_SOURCE DATA_.
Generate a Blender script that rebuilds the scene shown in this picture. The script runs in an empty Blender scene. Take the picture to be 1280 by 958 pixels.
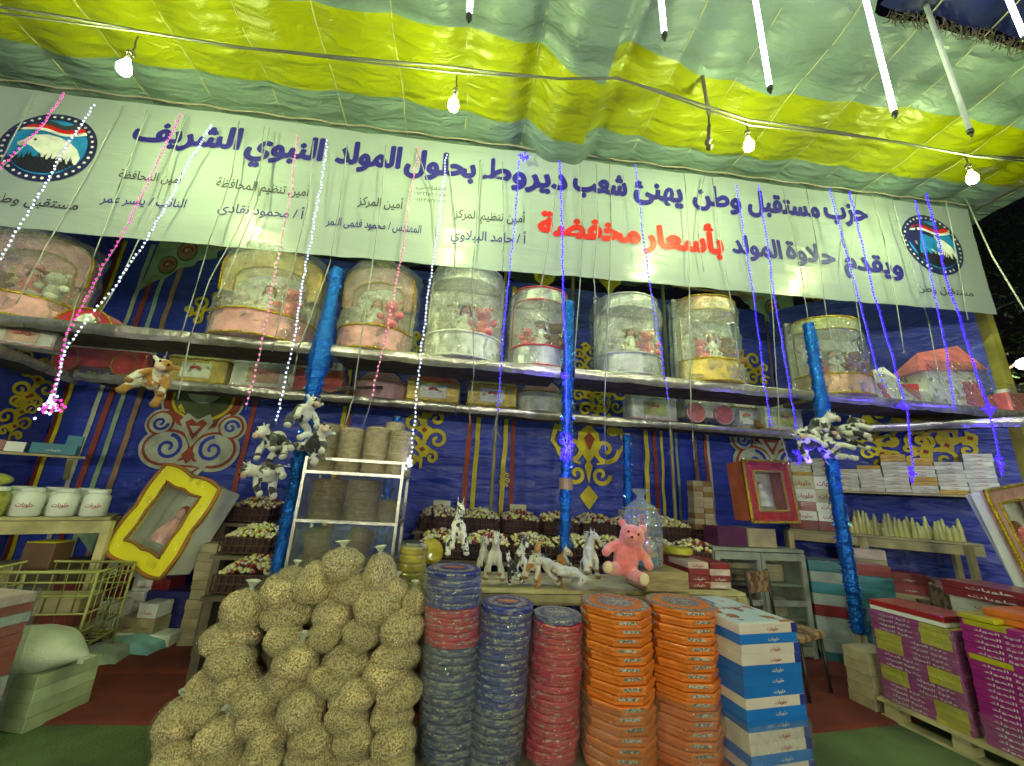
import bpy, math, random, unicodedata
from math import sin, cos, pi, radians, tan, sqrt, floor
from mathutils import Vector, Matrix, noise, Euler
random.seed(7)
S = bpy.context.scene
COL = S.collection
# ------------------------------------------------------------------ camera
FPX, PITCH, YAW, ROLL, EYE = 480.0, radians(15.4), radians(7), radians(3.2), 1.5
fwd = Vector((sin(YAW)*cos(PITCH), cos(YAW)*cos(PITCH), sin(PITCH)))
rt = Vector((cos(YAW), -sin(YAW), 0)); upv = rt.cross(fwd)
r2 = rt*cos(ROLL)+upv*sin(ROLL); u2 = -rt*sin(ROLL)+upv*cos(ROLL)
cam = bpy.data.cameras.new('camera'); camo = bpy.data.objects.new('camera', cam); COL.objects.link(camo)
cam.sensor_width = 36; cam.lens = 36*FPX/1280; cam.clip_end = 500; cam.clip_start = .05
camo.matrix_world = Matrix(((r2.x, u2.x, -fwd.x, 0), (r2.y, u2.y, -fwd.y, 0), (r2.z, u2.z, -fwd.z, EYE), (0, 0, 0, 1)))
S.camera = camo
# ------------------------------------------------------------------ night sky, exposure
w = bpy.data.worlds.new('World'); S.world = w; w.use_nodes = True
nt = w.node_tree; sky = nt.nodes.new('ShaderNodeTexSky'); sky.sky_type = 'NISHITA'; sky.sun_disc = False
sky.sun_elevation = radians(-4); sky.sun_rotation = radians(200)
bgn = nt.nodes['Background']; nt.links.new(sky.outputs[0], bgn.inputs[0]); bgn.inputs[1].default_value = .15
S.view_settings.view_transform = 'Standard'; S.view_settings.look = 'None'
S.view_settings.exposure = 0.32; S.view_settings.gamma = 1
S.cycles.use_denoising = True
S.cycles.max_bounces = 7; S.cycles.diffuse_bounces = 4; S.cycles.transparent_max_bounces = 14
S.cycles.sample_clamp_indirect = 4
BULB, TUBE, REAR = 820.0, 17.0, 760.0      # lamp emission strengths; REAR is for added fill bulbs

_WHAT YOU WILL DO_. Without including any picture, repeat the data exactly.

_ANSWER IN FULL_.
Generate a Blender script that rebuilds the scene shown in this picture. The script runs in an empty Blender scene. Take the picture to be 1280 by 958 pixels.
import bpy, math, random, unicodedata
from math import sin, cos, pi, radians, tan, sqrt, floor
from mathutils import Vector, Matrix, noise, Euler
random.seed(7)
S = bpy.context.scene
COL = S.collection
# ------------------------------------------------------------------ camera
FPX, PITCH, YAW, ROLL, EYE = 480.0, radians(15.4), radians(7), radians(3.2), 1.5
fwd = Vector((sin(YAW)*cos(PITCH), cos(YAW)*cos(PITCH), sin(PITCH)))
rt = Vector((cos(YAW), -sin(YAW), 0)); upv = rt.cross(fwd)
r2 = rt*cos(ROLL)+upv*sin(ROLL); u2 = -rt*sin(ROLL)+upv*cos(ROLL)
cam = bpy.data.cameras.new('camera'); camo = bpy.data.objects.new('camera', cam); COL.objects.link(camo)
cam.sensor_width = 36; cam.lens = 36*FPX/1280; cam.clip_end = 500; cam.clip_start = .05
camo.matrix_world = Matrix(((r2.x, u2.x, -fwd.x, 0), (r2.y, u2.y, -fwd.y, 0), (r2.z, u2.z, -fwd.z, EYE), (0, 0, 0, 1)))
S.camera = camo
# ------------------------------------------------------------------ night sky, exposure
w = bpy.data.worlds.new('World'); S.world = w; w.use_nodes = True
nt = w.node_tree; sky = nt.nodes.new('ShaderNodeTexSky'); sky.sky_type = 'NISHITA'; sky.sun_disc = False
sky.sun_elevation = radians(-4); sky.sun_rotation = radians(200)
bgn = nt.nodes['Background']; nt.links.new(sky.outputs[0], bgn.inputs[0]); bgn.inputs[1].default_value = .15
S.view_settings.view_transform = 'Standard'; S.view_settings.look = 'None'
S.view_settings.exposure = 0.32; S.view_settings.gamma = 1
S.cycles.use_denoising = True
S.cycles.max_bounces = 7; S.cycles.diffuse_bounces = 4; S.cycles.transparent_max_bounces = 14
S.cycles.sample_clamp_indirect = 4
BULB, TUBE, REAR = 820.0, 17.0, 760.0      # lamp emission strengths; REAR is for added fill bulbs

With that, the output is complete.